The goal, to increase productivity for a vital portion of the workplace, developers, and admins who rely on chat apps to communicate. Developers and admins can use the solution to interact with bots from Amazon Chime or Slack as well as receive notifications so they can keep communications systems up and running.

Still, A Long Way To Go

I do not feel I’d be doing solid reporting if I didn’t mention a few other things about Amazon to provide proper context. Although they are leaders in many areas, they are not particularly known for providing a livable wage for employees at a factory level. Amazon workers are often subjugated to intense work conditions, long hours, and ambulance visits.

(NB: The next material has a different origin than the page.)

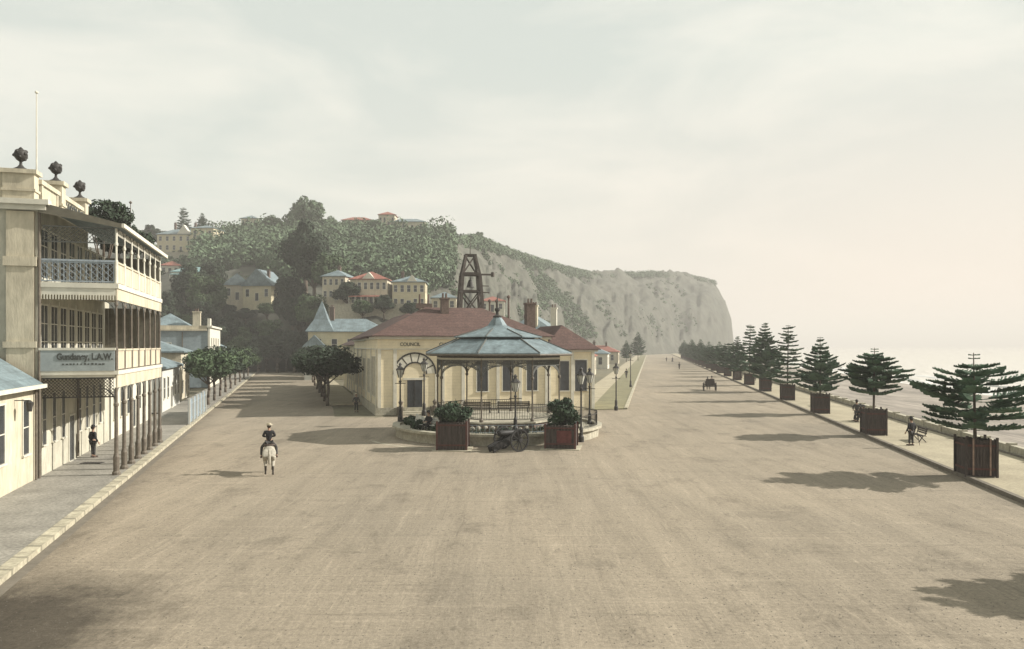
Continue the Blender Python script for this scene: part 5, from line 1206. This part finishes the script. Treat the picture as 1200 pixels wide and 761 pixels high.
N_ = 9000; YY = 14 + 60 * rng.random(N_) ** 1.6; XX = rng.uniform(-.75, .75, N_) * YY
ok = (XX < 15.2 + .18 * YY) & (XX > -7.4 - .2892 * YY) & (((XX - BC.x) ** 2 + (YY - BC.y) ** 2) > 66) & (YY < 70); XX, YY = XX[ok], YY[ok]
r_ = rng.uniform(.008, .028, len(XX)); T_ = np.array([(1, 0, 0), (-.5, .8, 0), (-.5, -.8, 0), (0, 0, .8)])
V = (np.stack([XX, YY, np.full(len(XX), .001)], 1)[:, None, :] + T_[None] * r_[:, None, None]).reshape(-1, 3)
b0 = np.arange(len(XX))[:, None, None] * 4; Q = (np.array([(0, 1, 3), (1, 2, 3), (2, 0, 3)])[None] + b0).reshape(-1, 3)
struct(link('gravel', np_mesh('gravel', V, Q, mat('road_gravel', (.12, .105, .085)))), 'stuff')
# small things: rails and litter on the shaded kerb, iron drain covers
for i, (px, py, lab) in enumerate([(108, 546, 'iron cellar grating set in the hotel pavement')]):
    p = G(px, py); g = MB(); g.box(-.55, -.25, 0, .55, .25, .02)
    for k in range(7): g.box(-.5 + k * .15, -.2, .02, -.45 + k * .15, .2, .035)
    o = g.part('iron_grating', M['iron']); o.location = (p.x, p.y, .145 if i == 0 else .004); tag(o, lab, 'grating')
mp_ = thing('flagpole', 'thin distant pole with a ball top behind the verandah roof', 'pole', (at(153, 405, 75).x, 75, 0))
g = MB(); g.cyl((0, 0, 0), (0, 0, 20.4), .06, .04, 6); g.lathe([(.02, 0), (.14, .1), (.14, .2), (.02, .3)], (0, 0, 20.4), 8); g.part('pole', M['post'], mp_)

# ------------------------------------------------------------------ haze
hm = bpy.data.materials.new('haze'); hm.use_nodes = True; n = hm.node_tree; n.nodes.clear()
o = n.nodes.new('ShaderNodeOutputMaterial'); v = n.nodes.new('ShaderNodeVolumePrincipled')
v.inputs['Color'].default_value = (.95, .915, .87, 1); v.inputs['Density'].default_value = .00055; v.inputs['Anisotropy'].default_value = 0
n.links.new(v.outputs[0], o.inputs['Volume'])
g = MB(); g.box(-6500, -350, -15.5, 9200, 9300, 135); struct(g.part('haze', hm), 'stuff')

Last year, after immense grassroots efforts dating as far back as 2012, Amazon raised its minimum wage to $15, which some employees say benefited them. According to Business Insider, others say it did not because the bonus system was modified to reflect the new rate. For a company today reporting nine billion in sales, this figure is low, and conditions inside warehouses remain difficult, to say the least.

One Amazon fulfillment center employee in Kentucky, Emily Guendelsberger, reported horrific conditions to the New York Post. She said she worked 12-hour shifts and walked up to 20 miles each day to perform the duties of her job. For a company that calls its warehouse employees ‘Amazonians’ these kinds of conditions are still a bit intense. All this, for $10.50 per hour (her wage at the time). Not to mention the stress caused by working long hours. Amazon is failing its base-line (the hardest-working employees) by providing a lack of balance, a livable wage, and favorable work conditions.

Amazon will undoubtedly continue its dominance in the cloud space, but it would not hurt to do some good in the process so everyone can benefit from the massive wealth Amazon CEO, Jeff Bezos, reported last year.